Make an exact copy of the data below, leaving out every picture.
^^^^^^^^^^^^^^^^
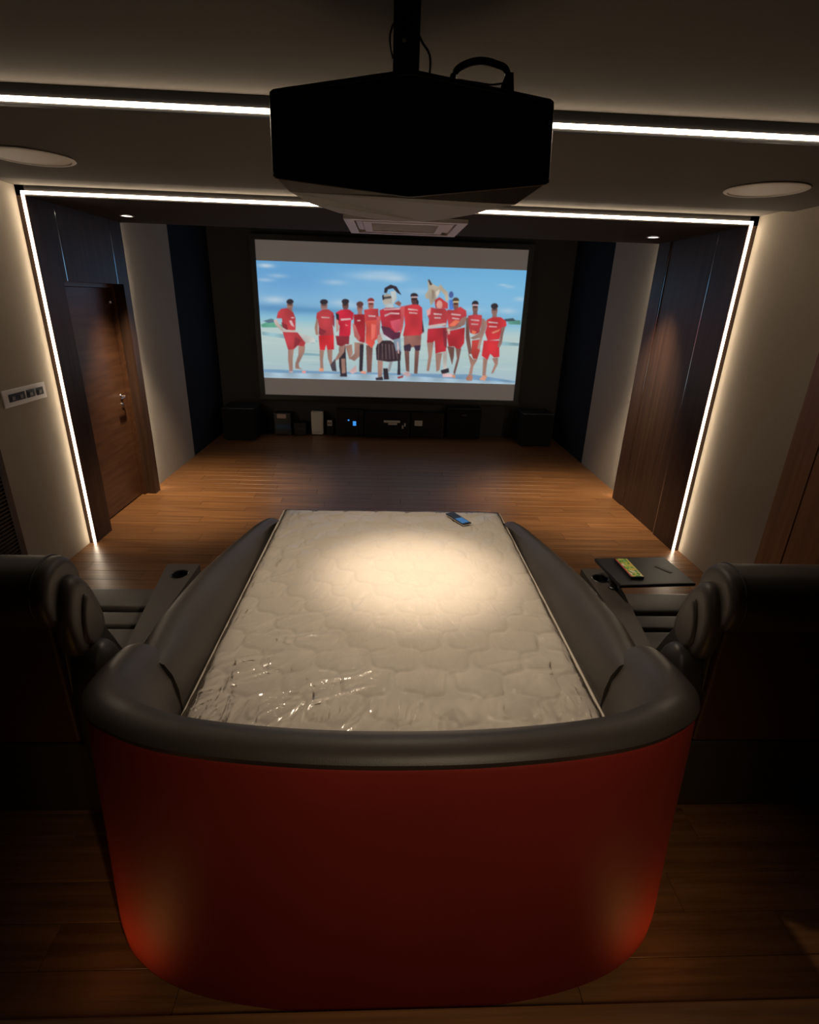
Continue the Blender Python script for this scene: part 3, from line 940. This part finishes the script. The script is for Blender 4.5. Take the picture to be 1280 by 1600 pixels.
# ------------------------------------------------------------------ equipment under the screen
def cabinet_speaker(name, x0, x1, y0, y1, h, label, grp):
    t = empty(name, ((x0 + x1) / 2, (y0 + y1) / 2, 0))
    tag(t, label, 'speaker', grp)
    hw, hd = (x1 - x0) / 2, (y1 - y0) / 2
    link('cabinet', box_me('cabinet', -hw, hw, -hd + 0.02, hd, 0.02, h, 0.008), M_BLACK, t)
    link('front_grille', box_me('front_grille', -hw + 0.008, hw - 0.008, -hd, -hd + 0.02, 0.03, h - 0.01, 0.004), M_SPKB, t)
    for sx in (-1, 1):
        for sy in (-1, 1):
            link('foot', lathe_me('foot', [(0.0, 0), (0.02, 0), (0.022, 0.02), (0.0, 0.02)], 12), M_BLACK, t, (sx * (hw - 0.05), sy * (hd - 0.06), 0))
    return t
cabinet_speaker('subwoofer', -2.44, -1.97, 7.86, 8.36, 0.49, 'black cube subwoofer on the floor in the left screen corner', 'subwoofers by the screen')
cabinet_speaker('subwoofer', 2.05, 2.53, 7.88, 8.36, 0.51, 'black cube subwoofer on the floor in the right screen corner', 'subwoofers by the screen')
t = cabinet_speaker('centre_speaker', 0.95, 1.49, 8.26, 8.49, 0.49, 'wide black speaker with small badge on the floor under the screen', 'equipment under the screen')
link('badge', box_me('badge', -0.04, 0.035, -0.119, -0.1151, 0.375, 0.4), M_STEEL, t)

def gear(name, cat, label, x0, x1, h, y0=8.28, y1=8.46, mat=None, bev=0.006):
    t = empty(name, ((x0 + x1) / 2, (y0 + y1) / 2, 0))
    tag(t, label, cat, 'equipment under the screen')
    hw, hd = (x1 - x0) / 2, (y1 - y0) / 2
    link('case', box_me('case', -hw, hw, -hd, hd, 0.012, h, bev), mat or M_BLACK, t)
    for sx in (-1, 1):
        link('foot', box_me('foot', -0.015, 0.015, -hd + 0.02, hd - 0.02, 0.0, 0.012), M_BLACK, t, (sx * (hw - 0.03), 0, 0))
    def face(nm, a, b, z0, z1, m, d=0.003):
        return link(nm, box_me(nm, a - (x0 + x1) / 2, b - (x0 + x1) / 2, -hd - d, -hd - 0.0001, z0, z1), m, t)
    return t, face
M_PINK = plain('pale_label', (0.5, 0.36, 0.33), 0.7)
M_DKBLUE = plain('painted_glow_blue', (0.015, 0.05, 0.13), 0.4)
t, f = gear('electronic_device', 'device', 'small black device with a pale label above a painted blue glow', -1.76, -1.5, 0.35)
f('label_plate', -1.715, -1.575, 0.27, 0.335, M_PINK)
f('painted_blue_glow', -1.74, -1.51, 0.10, 0.18, M_DKBLUE)  # bluish glow below the label, painted as a dark blue strip
t, f = gear('electronic_device', 'device', 'small dark device between the labelled box and the white box', -1.46, -1.27, 0.20)
f('port', -1.40, -1.36, 0.09, 0.13, M_STEEL)
f('port', -1.34, -1.30, 0.09, 0.13, M_STEEL)
t, f = gear('white_box', 'box', 'upright white box standing on the floor under the screen', -1.195, -1.01, 0.37, 8.33, 8.46, M_PAPER, 0.012)
f('vent_slot', -1.16, -1.05, 0.05, 0.056, M_UNDER)
t, f = gear('adapter', 'adapter', 'small white plug adapter beside the upright white box', -0.955, -0.85, 0.25, 8.36, 8.46, M_BLACK, 0.006)
f('label_plate', -0.945, -0.87, 0.15, 0.24, M_PAPER)
f('socket_hole', -0.93, -0.915, 0.175, 0.205, M_BLACK, 0.005)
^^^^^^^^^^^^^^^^
■ Response to this exercise
Continue the Blender Python script for this scene: part 3, from line 940. This part finishes the script. The script is for Blender 4.5. Take the picture to be 1280 by 1600 pixels.
# ------------------------------------------------------------------ equipment under the screen
def cabinet_speaker(name, x0, x1, y0, y1, h, label, grp):
    t = empty(name, ((x0 + x1) / 2, (y0 + y1) / 2, 0))
    tag(t, label, 'speaker', grp)
    hw, hd = (x1 - x0) / 2, (y1 - y0) / 2
    link('cabinet', box_me('cabinet', -hw, hw, -hd + 0.02, hd, 0.02, h, 0.008), M_BLACK, t)
    link('front_grille', box_me('front_grille', -hw + 0.008, hw - 0.008, -hd, -hd + 0.02, 0.03, h - 0.01, 0.004), M_SPKB, t)
    for sx in (-1, 1):
        for sy in (-1, 1):
            link('foot', lathe_me('foot', [(0.0, 0), (0.02, 0), (0.022, 0.02), (0.0, 0.02)], 12), M_BLACK, t, (sx * (hw - 0.05), sy * (hd - 0.06), 0))
    return t
cabinet_speaker('subwoofer', -2.44, -1.97, 7.86, 8.36, 0.49, 'black cube subwoofer on the floor in the left screen corner', 'subwoofers by the screen')
cabinet_speaker('subwoofer', 2.05, 2.53, 7.88, 8.36, 0.51, 'black cube subwoofer on the floor in the right screen corner', 'subwoofers by the screen')
t = cabinet_speaker('centre_speaker', 0.95, 1.49, 8.26, 8.49, 0.49, 'wide black speaker with small badge on the floor under the screen', 'equipment under the screen')
link('badge', box_me('badge', -0.04, 0.035, -0.119, -0.1151, 0.375, 0.4), M_STEEL, t)

def gear(name, cat, label, x0, x1, h, y0=8.28, y1=8.46, mat=None, bev=0.006):
    t = empty(name, ((x0 + x1) / 2, (y0 + y1) / 2, 0))
    tag(t, label, cat, 'equipment under the screen')
    hw, hd = (x1 - x0) / 2, (y1 - y0) / 2
    link('case', box_me('case', -hw, hw, -hd, hd, 0.012, h, bev), mat or M_BLACK, t)
    for sx in (-1, 1):
        link('foot', box_me('foot', -0.015, 0.015, -hd + 0.02, hd - 0.02, 0.0, 0.012), M_BLACK, t, (sx * (hw - 0.03), 0, 0))
    def face(nm, a, b, z0, z1, m, d=0.003):
        return link(nm, box_me(nm, a - (x0 + x1) / 2, b - (x0 + x1) / 2, -hd - d, -hd - 0.0001, z0, z1), m, t)
    return t, face
M_PINK = plain('pale_label', (0.5, 0.36, 0.33), 0.7)
M_DKBLUE = plain('painted_glow_blue', (0.015, 0.05, 0.13), 0.4)
t, f = gear('electronic_device', 'device', 'small black device with a pale label above a painted blue glow', -1.76, -1.5, 0.35)
f('label_plate', -1.715, -1.575, 0.27, 0.335, M_PINK)
f('painted_blue_glow', -1.74, -1.51, 0.10, 0.18, M_DKBLUE)  # bluish glow below the label, painted as a dark blue strip
t, f = gear('electronic_device', 'device', 'small dark device between the labelled box and the white box', -1.46, -1.27, 0.20)
f('port', -1.40, -1.36, 0.09, 0.13, M_STEEL)
f('port', -1.34, -1.30, 0.09, 0.13, M_STEEL)
t, f = gear('white_box', 'box', 'upright white box standing on the floor under the screen', -1.195, -1.01, 0.37, 8.33, 8.46, M_PAPER, 0.012)
f('vent_slot', -1.16, -1.05, 0.05, 0.056, M_UNDER)
t, f = gear('adapter', 'adapter', 'small white plug adapter beside the upright white box', -0.955, -0.85, 0.25, 8.36, 8.46, M_BLACK, 0.006)
f('label_plate', -0.945, -0.87, 0.15, 0.24, M_PAPER)
f('socket_hole', -0.93, -0.915, 0.175, 0.205, M_BLACK, 0.005)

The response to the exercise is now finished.